E quando questa prevedibilità si materializza — sotto forma di contratti, impegni industriali, percorsi di testing o contesti di deployment stabili — la scala diventa possibile. È il filo rosso che collega molti dei casi più interessanti oggi in circolazione. 

In Germania, INERATEC, pioniera negli e-fuels, ha potuto realizzare il più grande impianto europeo grazie a un montaggio finanziario che offriva stabilità: la BEI che de-riska, Breakthrough Energy che accelera e partner industriali che assicurano una domanda credibile. Non è solo capitale: è capitale che si muove perché vede una traiettoria chiara. 

Sempre in Germania, i CCfD per acciaio, cemento e chimica generano una prevedibilità ancora più esplicita: un prezzo garantito per 10–15 anni. Non è la tecnologia a cambiare, è il segnale di mercato che la rende bancabile. 

Nel Regno Unito, l’ORE Catapult, sostenuto da UKRI, offre un’altra forma di prevedibilità: non dei ricavi, ma delle prestazioni, grazie a test in condizioni operative reali che riducono il rischio tecnico prima della fase commerciale. Anche qui la dinamica è identica: meno incertezza, più capitale disposto a entrare. 

Infine, la stessa logica si ritrova nelle iniziative dual-use della NATO, con il programma DIANA e il NATO Innovation Fund (NIF). Investendo in microgrid resilienti, sistemi avanzati di stoccaggio e soluzioni per la continuità operativa delle supply chain, queste piattaforme creano contesti industriali e infrastrutturali in cui le tecnologie capital-intensive possono essere testate, integrate e scalate. La prevedibilità, in questo caso, nasce dal contesto: infrastrutture pronte, domanda certa, filiere già operative. 
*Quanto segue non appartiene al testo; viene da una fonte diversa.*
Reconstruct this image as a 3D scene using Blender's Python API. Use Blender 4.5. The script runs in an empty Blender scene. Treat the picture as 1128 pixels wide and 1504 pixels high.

In tutti questi esempi, il meccanismo è lo stesso: quando attori pubblici o industriali introducono elementi di stabilità — un prezzo, un’infrastruttura, un percorso di testing o un commitment di domanda — il rischio percepito crolla e l’investimento diventa possibile. 

Ed è proprio questa logica che ritorna se guardiamo ai segnali globali: Messico, Islanda e Norvegia mostrano che la scala emerge dove tecnologia e territorio si riconoscono. Questo apre domande cruciali: 

  • quali territori italiani hanno la combinazione giusta di risorse, filiere e domanda reale? 

  • quali verticali emergerebbero in un ecosistema coerente? 

  • quali territori potrebbero attirare capitale globale? 

 

L’esperienza di ZERO, l’acceleratore cleantech della Rete Nazionale di CDP Venture Capital

La sfida, in definitiva, si gioca nei territori, non nei laboratori. È nei contesti urbani — dove energia, mobilità, acqua, edifici, reti digitali e dati convivono nello stesso perimetro — che la decarbonizzazione diventa davvero una capacità industriale e non solo una promessa tecnologica. 

È dentro questa logica che si inserisce l’esperienza di ZERO, l’acceleratore cleantech della Rete Nazionale di CDP Venture Capital, in cui Zest ha co-investito insieme a CDP ed ELIS e che ha gestito dal 2021, con Eni come main partner e la partecipazione di Acea, CNR, Microsoft, SACE, Saipem, Vodafone e il supporto di ESA Φ-lab. 

ZERO non è stato soltanto un acceleratore: è diventato un piccolo modello industriale, un luogo in cui startup, corporate, PMI e infrastrutture hanno iniziato a lavorare come una filiera unica. La sua forza è stata quella di portare le tecnologie dentro un ecosistema reale — non in un percorso astratto — e dimostrare che un’architettura industry-driven può allineare competenze, capitale e domanda, trasformando il Cleantech in capacità produttiva, non in un semplice catalogo di soluzioni promettenti. 

Zest sta portando questa logica oltre ZERO, lavorando sull’Urban Tech come livello operativo del Cleantech e sull’AI come moltiplicatore di scalabilità. L’Urban Tech è il livello operativo di questa visione: dove reti, energia, edifici, acqua, rifiuti e mobilità si incontrano; dove l’AI può orchestrare consumi, accumuli e carichi; dove la decarbonizzazione diventa capacità territoriale. 

Se Messico, Islanda e Norvegia insegnano qualcosa è questo: 
il cleantech scala dove i territori diventano piattaforme industriali. 

La sfida oggi non è inventare nuove tecnologie, ma distribuire rapidamente quelle esistenti. 
Le città diventano nodi energetici intelligenti, i territori piattaforme industriali, il deployment una capacità. 

La vera competizione del prossimo decennio non sarà tra tecnologie, ma tra territori. 
L’Italia ha tutte le condizioni per costruire hub cleantech regionali capaci di attrarre capitali globali e generare impatto sistemico. 
La sfida non è inventare: è distribuire, integrare, orchestrare.